Débora Laks, psicóloga
Dia desses deparei com a expressão bebê arco-íris e fiquei curiosa. É a designação das crianças que nascem após a mãe ter uma perda gestacional.
Logo imaginei o arco-íris, o colorido e, por outro lado, o preto, do luto. Quem chega ao arco-íris conseguiu vencer todo um período difícil, não é mesmo? Volta e meia me engano e, ao invés de chamar o bebê de bebê arco-íris, chamo a mãe de mãe arco-íris. Acho, inclusive, que faria mais sentido denominar a mãe, já que não temos no dicionário um termo que designe a mãe que perdeu um filho. A esposa, por exemplo, é viúva. Mas e a mãe? Talvez nem tenhamos uma palavra, pois a dor deve ser inominável.
Estamos no período de Finados, e, com a data, relembramos nossos entes queridos que já se foram. As mães enlutadas por bebês que não seguiram se desenvolvendo no ventre nem sempre são compreendidas. Muitos desconsideram a dor da perda por um bebê que ainda não existiu fora do útero.
Quando alguém engravida, desenvolve um mundo na sua cabeça, abrindo espaço no corpo para o bebê ir se desenvolvendo. E, quando o bebê nasce, esse universo íntimo psíquico da mãe é o que subsidia o desenvolvimento emocional do bebê. Logo, quando uma mãe perde um bebê, perde muito.
Além da perda objetiva do bebê imaginado, há o encontro com o fracasso. Será que sou capaz de gerar um bebê saudável? Pode-se criar fantasias angustiantes em relação à infertilidade.
Há também a diferença do casal no enfrentamento da morte do bebê. Se por um lado as mães já vão lidando com a maternidade desde a gestação, os pais costumam só encarar a paternidade quando o bebê nasce. Sendo assim, nem sempre é fácil para os homens entenderem o sofrimento das mulheres nesse processo de pesar. Ou ainda, alguns pais se sentem na obrigação de respaldar a esposa e suprimem o abalo, não se permitindo chorar. A tristeza pode assustar aos que convivem com a enlutada. Quando esse estado irá passar? Ouço bastante essa dúvida no consultório.

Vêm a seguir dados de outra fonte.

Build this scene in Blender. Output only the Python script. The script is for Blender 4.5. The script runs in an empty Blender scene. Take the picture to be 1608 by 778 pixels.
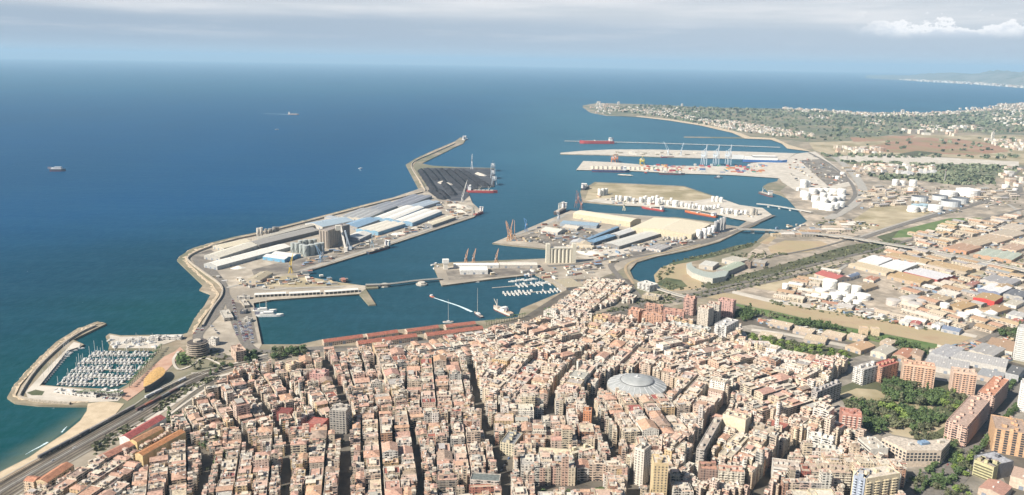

Freud escreveu sobre o luto em 1917, descreveu que o indivíduo que está de luto encontra-se em um estado de espírito penoso, manifestando perda de interesse pelo mundo externo, na medida que este não evoca a pessoa amada perdida. O pai da psicanálise foi enfático ao não caracterizar o luto como um estado patológico.
“A gente só morre quando é esquecido”
No caso das mães enlutadas, a situação é um pouco diferente, já que justamente o pesar não se dá em relação a situações perdidas, mas sim pela falta da oportunidade de vivenciar experiências com aquele bebê. Algumas maternidades têm tomado providências de criar registros do bebê para que os pais tenham alguma memória do pequeno que se foi. Por exemplo, fazem um cartão com o carimbo do pezinho, nome e mecha de cabelo. Esse cuidado pode auxiliar a família a sentir-se acolhida e compreendida pela equipe que está atendendo o caso.
É importante ressaltar o caráter singular do enfrentamento da perda, já que cada pessoa pode apresentar diferentes comportamentos. Ainda assim, as manifestações de tristeza, em geral, tendem a se tornar menos intensas com o passar do tempo. Surge o pensamento em novos planos para a família, seja com uma nova gravidez ou através da retomada de uma maior animação nas atividades cotidianas.
Em conferência no Fronteiras do Pensamento deste ano, o psicanalista e escritor Contardo Calligaris explanou sobre os desafios contemporâneos. Foi enfático ao dizer: "É preciso sentir as dores: das perdas, do luto, do fracasso. Eu acho um tremendo desastre esse ideal de felicidade que tenta nos poupar de tudo o que é ruim". Provavelmente, as mães enlutadas se sentem ainda mais pressionadas se houver tanto repúdio à dor.
Ainda bem que seguimos com o Dia de Finados e a possibilidade de mantermos um espaço para dar vazão à aflição, tentando elaborá-la através dos rituais de passagem (missas, rezas, visitas ao cemitério etc). Filhos que se foram nunca serão esquecidos. Como ressaltado no filme Viva – A Vida É uma Festa, animação da Pixar que retrata a morte: “A gente só morre quando é esquecido”.